TEMPO Interaktif, Jakarta - Mei 2011 ini, tiga tahun sudah Undang-Undang Nomor 14 Tahun 2008 tentang Keterbukaan Informasi Publik, berlaku. Namun UU tersebut ternyata masih menyisakan banyak pekerjaan rumah. "Pada prakteknya, baru sekitar delapan provinsi yang secara definitif memiliki Komisi Informasi Daerah," ujar Koordinator Investigasi dan Publikasi Indonesia Corruption Watch, Agus Sunaryanto dalam keterangan pers di kawasan Cikini, Jakarta hari ini, Ahad 8 Mei 2011.
Delapan provinsi itu antara lain Jawa Timur, Jawa Tengah, Kepulauan Riau, Lampung, Banten, Gorontalo, Sulawesi Selatan dan Jawa Barat.
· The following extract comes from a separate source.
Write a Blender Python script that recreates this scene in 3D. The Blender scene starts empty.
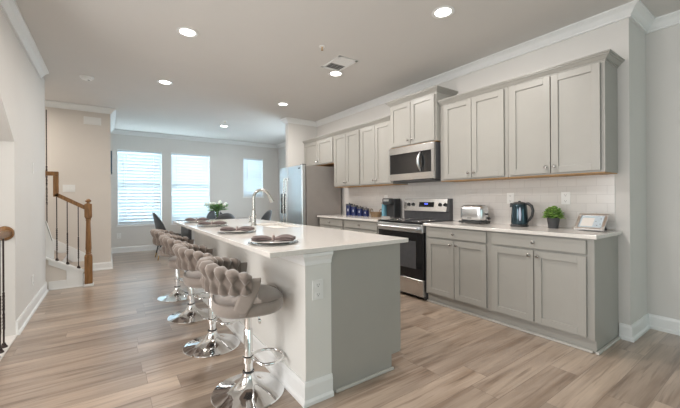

Padahal amanat undang-undang memberi batas waktu dua tahun untuk pendirian Komisi Informasi Daerah. Amanat tersebut sesuai dengan peralihan pasal 60 bahwa Komisi Informasi Provinsi harus dibentuk paling lambat dua tahun sejak diundangkan. Namun, kata Agus, hingga kini masih 76 persen provinsi yang belum memiliki Komisi Informasi Daerah.
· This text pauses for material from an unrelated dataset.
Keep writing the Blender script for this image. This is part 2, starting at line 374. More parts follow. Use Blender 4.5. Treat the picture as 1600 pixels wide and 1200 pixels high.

Akibat belum adanya Komisi Informasi Daerah, maka sengketa informasi di daerah langsung diajukan ke Komisi Informasi Pusat. Hal ini terlihat dari masuknya 224 permohonan sengketa di Komisi Informasi Pusat hingga Maret 2011 lalu.
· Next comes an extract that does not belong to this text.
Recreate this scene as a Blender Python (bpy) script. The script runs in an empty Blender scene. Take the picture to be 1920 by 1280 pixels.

Keberadaan Komisi Informasi Daerah, kata Agus, harus didorong oleh masyarakat sipil daerah. Dorongan tersebut dimulai dari rekrutmen hingga berjalannya Komisi. Pasalnya, menurut Agus, seleksi anggota Komisi Informasi mudah sekali disusupi wakil dari Pemerintah. Meski tidak ada aturan resmi komposisi anggota Komisi, tapi kalau disusupi orang yang tak memiliki kredibilitas dan tidak independen, maka sengketa informasi tak mustahil menjadi komoditas. "Ini bahaya ke depan," ujar Agus. Hal itu juga akan berdampak pada terganggunya keterbukaan informasi di daerah. Karena itu, menurut Agus, pihaknya akan mendiskusikan masalah ini dengan pihak Pemerintah. Antara lain Kementerian Dalam Negeri, Kementerian Pemberdayaan Aparatur Negara serta Komisi Informasi Pusat.